Whether your child is new to sports or an old hand, they are children and we, as parents, need to be aware of all potential hazards that may arise when participating in any activity. Unfortunately, in any adult led event you could be placing your child at risk. Some organizations have taken the initiative to perform background checks of potential coaches/leaders, however, background checks are costly and not all organizations are willing to absorb the costs.

In Canada, we have a national coaching program, the NCCP that certifies coaches under one umbrella. The program is excellent in providing coaches with the tools necessary to coach athletes. One of their greatest assets is their ‘making ethical decisions module’ which allows coaches the knowledge to deal with situations that may arise of an ethical nature but it  fails in one aspect, acquiring background information on the leader that will be working with your children and his ability to employ ethical decisions. This dilemma can easily be averted by incorporating a background check with each certification.

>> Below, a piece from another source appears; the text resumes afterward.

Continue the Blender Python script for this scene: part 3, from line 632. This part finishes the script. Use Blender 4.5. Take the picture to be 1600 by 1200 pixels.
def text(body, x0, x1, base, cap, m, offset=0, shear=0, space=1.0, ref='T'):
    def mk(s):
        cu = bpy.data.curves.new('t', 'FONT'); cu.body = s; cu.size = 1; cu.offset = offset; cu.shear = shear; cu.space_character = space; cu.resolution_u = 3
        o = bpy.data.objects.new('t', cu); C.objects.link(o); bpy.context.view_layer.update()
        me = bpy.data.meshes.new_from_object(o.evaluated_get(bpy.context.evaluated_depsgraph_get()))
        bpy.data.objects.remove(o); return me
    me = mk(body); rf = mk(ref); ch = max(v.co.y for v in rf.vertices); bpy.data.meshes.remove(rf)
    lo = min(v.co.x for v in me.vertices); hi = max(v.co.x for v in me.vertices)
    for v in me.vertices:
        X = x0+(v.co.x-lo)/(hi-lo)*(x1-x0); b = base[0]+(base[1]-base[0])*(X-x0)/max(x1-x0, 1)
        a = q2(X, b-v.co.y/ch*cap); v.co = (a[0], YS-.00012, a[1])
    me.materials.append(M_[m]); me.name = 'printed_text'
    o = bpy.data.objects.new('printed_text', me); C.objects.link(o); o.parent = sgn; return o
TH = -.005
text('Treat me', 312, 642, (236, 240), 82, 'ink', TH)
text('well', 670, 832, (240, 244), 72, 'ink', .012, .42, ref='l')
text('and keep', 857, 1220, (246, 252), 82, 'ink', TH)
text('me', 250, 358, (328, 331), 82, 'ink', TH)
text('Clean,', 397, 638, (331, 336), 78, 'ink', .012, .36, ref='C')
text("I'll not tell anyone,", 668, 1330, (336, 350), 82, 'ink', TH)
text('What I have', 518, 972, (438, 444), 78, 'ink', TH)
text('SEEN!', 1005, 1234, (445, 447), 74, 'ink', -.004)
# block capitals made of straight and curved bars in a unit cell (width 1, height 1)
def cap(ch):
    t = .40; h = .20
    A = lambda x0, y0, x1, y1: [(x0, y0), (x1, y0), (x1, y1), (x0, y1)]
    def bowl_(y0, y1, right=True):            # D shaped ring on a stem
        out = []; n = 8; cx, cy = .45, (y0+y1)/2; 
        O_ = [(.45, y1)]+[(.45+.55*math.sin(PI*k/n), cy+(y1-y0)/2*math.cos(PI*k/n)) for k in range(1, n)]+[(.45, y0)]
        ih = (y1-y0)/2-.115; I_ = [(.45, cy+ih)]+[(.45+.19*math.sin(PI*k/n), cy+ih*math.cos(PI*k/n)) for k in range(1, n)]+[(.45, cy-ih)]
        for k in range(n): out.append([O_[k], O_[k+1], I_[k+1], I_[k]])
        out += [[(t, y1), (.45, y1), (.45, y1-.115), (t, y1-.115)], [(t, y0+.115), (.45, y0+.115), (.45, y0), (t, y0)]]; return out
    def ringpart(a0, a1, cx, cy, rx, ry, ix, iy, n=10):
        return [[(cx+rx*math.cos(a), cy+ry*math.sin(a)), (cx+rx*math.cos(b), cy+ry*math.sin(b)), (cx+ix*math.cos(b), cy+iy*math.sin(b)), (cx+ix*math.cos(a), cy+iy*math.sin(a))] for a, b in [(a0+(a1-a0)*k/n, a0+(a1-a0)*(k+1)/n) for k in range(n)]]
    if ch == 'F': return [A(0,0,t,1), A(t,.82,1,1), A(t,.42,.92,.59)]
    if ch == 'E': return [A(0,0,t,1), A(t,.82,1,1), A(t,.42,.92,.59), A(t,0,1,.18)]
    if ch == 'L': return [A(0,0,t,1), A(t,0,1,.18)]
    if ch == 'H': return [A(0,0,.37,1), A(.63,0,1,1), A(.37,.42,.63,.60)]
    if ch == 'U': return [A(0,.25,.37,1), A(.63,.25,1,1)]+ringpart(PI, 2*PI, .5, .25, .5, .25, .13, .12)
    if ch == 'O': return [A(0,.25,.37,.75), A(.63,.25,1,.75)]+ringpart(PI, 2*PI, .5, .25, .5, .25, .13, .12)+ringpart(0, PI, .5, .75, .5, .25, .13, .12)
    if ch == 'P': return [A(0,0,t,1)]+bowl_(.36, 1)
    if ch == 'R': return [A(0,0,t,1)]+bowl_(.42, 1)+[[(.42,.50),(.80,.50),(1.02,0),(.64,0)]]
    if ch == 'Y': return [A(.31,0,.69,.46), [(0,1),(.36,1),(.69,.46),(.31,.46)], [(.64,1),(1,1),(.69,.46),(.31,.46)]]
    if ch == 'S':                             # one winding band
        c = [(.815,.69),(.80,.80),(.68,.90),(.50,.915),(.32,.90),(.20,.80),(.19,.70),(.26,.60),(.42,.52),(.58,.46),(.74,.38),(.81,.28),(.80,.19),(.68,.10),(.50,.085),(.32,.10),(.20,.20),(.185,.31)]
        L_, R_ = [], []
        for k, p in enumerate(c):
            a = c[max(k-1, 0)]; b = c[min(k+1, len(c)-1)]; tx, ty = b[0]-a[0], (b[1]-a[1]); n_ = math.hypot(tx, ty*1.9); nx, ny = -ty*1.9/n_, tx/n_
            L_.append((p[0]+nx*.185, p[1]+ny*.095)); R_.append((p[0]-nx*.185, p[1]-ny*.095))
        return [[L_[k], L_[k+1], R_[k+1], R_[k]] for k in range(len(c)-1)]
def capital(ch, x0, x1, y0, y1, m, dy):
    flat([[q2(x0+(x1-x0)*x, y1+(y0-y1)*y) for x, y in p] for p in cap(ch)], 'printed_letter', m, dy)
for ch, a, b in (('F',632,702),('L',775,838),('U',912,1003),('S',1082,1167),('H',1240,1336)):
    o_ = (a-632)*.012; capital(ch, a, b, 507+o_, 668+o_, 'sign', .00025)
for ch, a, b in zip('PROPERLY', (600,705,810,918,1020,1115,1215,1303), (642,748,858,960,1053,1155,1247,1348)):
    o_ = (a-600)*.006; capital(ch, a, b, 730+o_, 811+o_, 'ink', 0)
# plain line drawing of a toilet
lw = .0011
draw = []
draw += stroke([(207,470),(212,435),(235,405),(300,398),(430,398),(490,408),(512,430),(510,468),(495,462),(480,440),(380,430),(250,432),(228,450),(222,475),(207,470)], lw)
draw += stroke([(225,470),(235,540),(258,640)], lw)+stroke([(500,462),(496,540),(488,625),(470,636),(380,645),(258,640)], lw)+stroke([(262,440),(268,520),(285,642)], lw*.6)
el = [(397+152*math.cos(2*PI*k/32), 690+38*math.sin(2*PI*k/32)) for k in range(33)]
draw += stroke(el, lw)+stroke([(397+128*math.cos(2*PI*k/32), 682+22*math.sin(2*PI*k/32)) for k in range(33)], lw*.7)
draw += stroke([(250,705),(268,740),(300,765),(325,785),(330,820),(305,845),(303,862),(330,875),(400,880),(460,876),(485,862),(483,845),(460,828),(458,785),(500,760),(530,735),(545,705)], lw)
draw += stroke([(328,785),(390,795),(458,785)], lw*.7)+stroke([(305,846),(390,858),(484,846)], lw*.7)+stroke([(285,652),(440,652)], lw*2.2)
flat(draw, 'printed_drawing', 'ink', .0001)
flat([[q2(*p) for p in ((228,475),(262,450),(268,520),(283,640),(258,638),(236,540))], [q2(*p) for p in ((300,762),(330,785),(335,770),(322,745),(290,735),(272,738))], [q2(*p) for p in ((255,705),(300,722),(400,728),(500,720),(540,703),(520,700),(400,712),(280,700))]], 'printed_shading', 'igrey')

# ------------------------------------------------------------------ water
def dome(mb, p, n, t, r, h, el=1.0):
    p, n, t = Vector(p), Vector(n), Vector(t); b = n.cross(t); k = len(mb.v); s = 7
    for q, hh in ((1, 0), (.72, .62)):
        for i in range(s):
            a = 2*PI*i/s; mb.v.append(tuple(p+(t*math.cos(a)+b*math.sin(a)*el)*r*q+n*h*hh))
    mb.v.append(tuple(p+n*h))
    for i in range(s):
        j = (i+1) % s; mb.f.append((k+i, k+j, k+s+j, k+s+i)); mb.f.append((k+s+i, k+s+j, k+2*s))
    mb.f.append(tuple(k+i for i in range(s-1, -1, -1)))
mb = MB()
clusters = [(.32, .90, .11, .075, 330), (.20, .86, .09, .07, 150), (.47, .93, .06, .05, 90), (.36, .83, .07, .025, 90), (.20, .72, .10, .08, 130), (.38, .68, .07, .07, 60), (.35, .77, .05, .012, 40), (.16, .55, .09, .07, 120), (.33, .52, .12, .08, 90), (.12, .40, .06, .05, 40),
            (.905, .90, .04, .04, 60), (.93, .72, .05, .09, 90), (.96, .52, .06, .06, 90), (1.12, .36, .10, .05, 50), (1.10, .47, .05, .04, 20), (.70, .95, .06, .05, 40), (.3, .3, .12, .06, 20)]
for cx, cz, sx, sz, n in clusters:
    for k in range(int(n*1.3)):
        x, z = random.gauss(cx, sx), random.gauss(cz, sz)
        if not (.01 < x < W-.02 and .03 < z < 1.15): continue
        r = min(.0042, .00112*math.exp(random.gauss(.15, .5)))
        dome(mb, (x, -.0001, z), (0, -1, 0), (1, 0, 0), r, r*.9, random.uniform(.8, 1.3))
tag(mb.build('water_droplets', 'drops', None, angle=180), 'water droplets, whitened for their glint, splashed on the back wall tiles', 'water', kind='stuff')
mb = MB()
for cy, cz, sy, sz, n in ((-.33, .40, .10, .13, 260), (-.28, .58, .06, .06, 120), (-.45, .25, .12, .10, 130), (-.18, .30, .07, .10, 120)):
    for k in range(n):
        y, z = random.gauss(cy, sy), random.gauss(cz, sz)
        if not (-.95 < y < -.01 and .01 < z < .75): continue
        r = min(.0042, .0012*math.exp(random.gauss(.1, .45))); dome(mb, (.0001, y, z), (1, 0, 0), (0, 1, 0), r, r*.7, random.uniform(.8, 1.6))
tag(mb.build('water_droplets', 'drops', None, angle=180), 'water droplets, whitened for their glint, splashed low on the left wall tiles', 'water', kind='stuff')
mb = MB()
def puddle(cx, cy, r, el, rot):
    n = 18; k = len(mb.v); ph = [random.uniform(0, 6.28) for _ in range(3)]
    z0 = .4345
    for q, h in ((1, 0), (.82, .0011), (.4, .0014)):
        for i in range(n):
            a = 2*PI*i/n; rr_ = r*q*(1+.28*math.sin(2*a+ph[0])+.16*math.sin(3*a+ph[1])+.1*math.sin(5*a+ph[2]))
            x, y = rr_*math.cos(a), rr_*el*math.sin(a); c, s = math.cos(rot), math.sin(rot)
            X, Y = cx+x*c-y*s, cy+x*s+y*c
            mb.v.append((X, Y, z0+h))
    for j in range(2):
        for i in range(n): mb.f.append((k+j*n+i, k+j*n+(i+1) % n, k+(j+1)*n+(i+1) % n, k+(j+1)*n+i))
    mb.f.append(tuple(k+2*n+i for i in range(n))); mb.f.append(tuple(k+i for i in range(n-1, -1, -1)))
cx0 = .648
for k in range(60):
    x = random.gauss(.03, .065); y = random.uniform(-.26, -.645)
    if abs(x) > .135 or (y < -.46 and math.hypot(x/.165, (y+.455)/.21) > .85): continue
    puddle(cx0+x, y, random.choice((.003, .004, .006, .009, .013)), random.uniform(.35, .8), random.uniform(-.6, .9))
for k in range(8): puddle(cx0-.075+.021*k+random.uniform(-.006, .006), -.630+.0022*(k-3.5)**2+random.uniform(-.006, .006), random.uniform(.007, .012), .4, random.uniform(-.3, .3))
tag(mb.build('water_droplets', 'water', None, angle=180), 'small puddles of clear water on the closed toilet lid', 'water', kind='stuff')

You wouldn’t place your child in a daycare with a poor reputation, so why place your child in the care of someone you have little or no knowledge of?

What should you, as a parent, do?
The first thing you can and should do is inquire information of any background checks that may have been performed. Next you can solicit information about the coach from the associated organization. Familiarize yourself with the coach; request a meeting with him/her, ask questions like, how long he/she has been coaching, do they have children, or any question that will put you at ease. Don’t use the coach as a babysitter. Make certain that you, a trusted family member, or friend is available to drop off and pick up your child for their events. If your child is old enough to be left at events you may want to have a talk with them about inappropriate touching, comments, or the likes and that they should inform you if a situation has made them uncomfortable.

As a member of IYCA and a high level coach, I have been investigated and it didn’t hurt one bit!